A responsible test therefore includes several query frames: exact business name, business name plus town, category plus town, category plus nearby geography, French wording, and sometimes English or mixed-language wording when the business serves tourists, expatriates or cross-border clients. The goal is not to game the system. It is to learn where the updated page becomes visible and where an older trail still cuts in.

Limits of reading retrievability over time

The lab cannot state a universal delay for updated French business pages. It does not see internal crawl schedules, private indexes, personalization rules or ranking models. A page may be discovered by one system before another. A source may be refreshed in a conventional search layer while an AI answer continues to draw on older material. Some interfaces expose sources, while others offer only a finished response.

The method also cannot prove that a missing page is absent from the index. A page may be indexed and still not ranked or selected for the tested query. That is why Indexe Clair avoids saying “not indexed” when the visible evidence only shows “not retrieved here.” The language is deliberately slower than a dashboard. It has to be.

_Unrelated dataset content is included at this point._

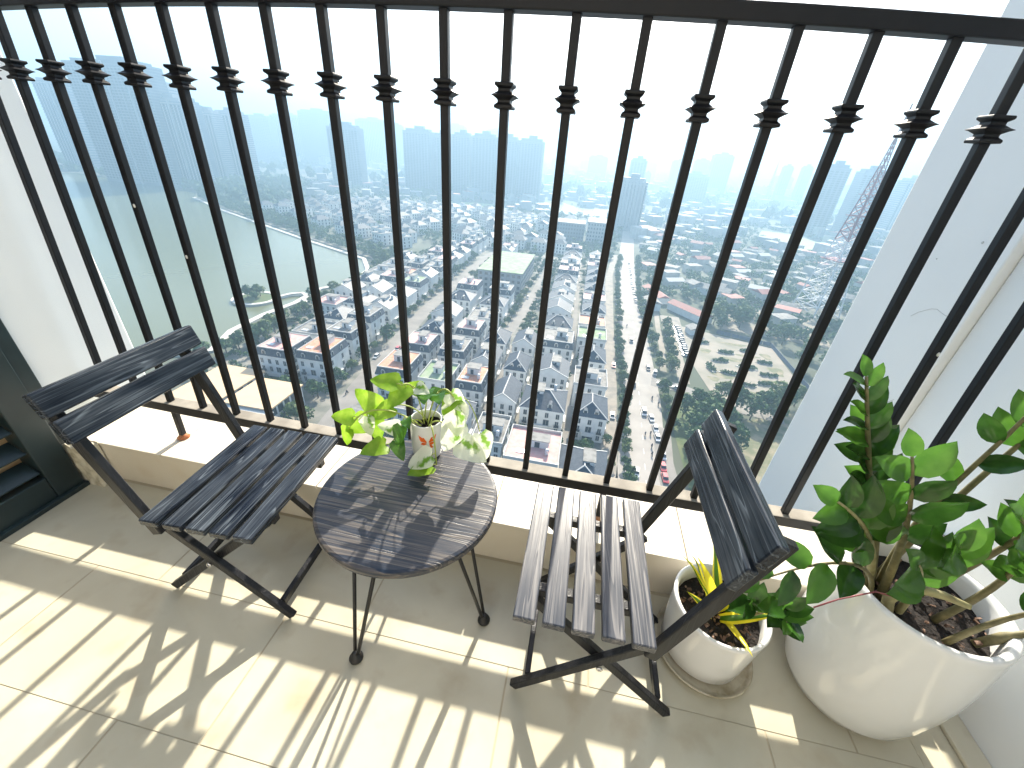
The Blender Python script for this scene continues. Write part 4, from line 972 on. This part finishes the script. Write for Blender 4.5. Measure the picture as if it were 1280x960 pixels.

For French businesses, the better question is not “how many days until AI search updates?” The answer depends on the page, the source trail, the system, the query frame and the surrounding conflicts. A sharper question is: under which controlled prompts does the updated evidence first appear, and does it keep appearing when the wording changes? Publication starts the clock, but retrievability is observed only when the system chooses the evidence in public view.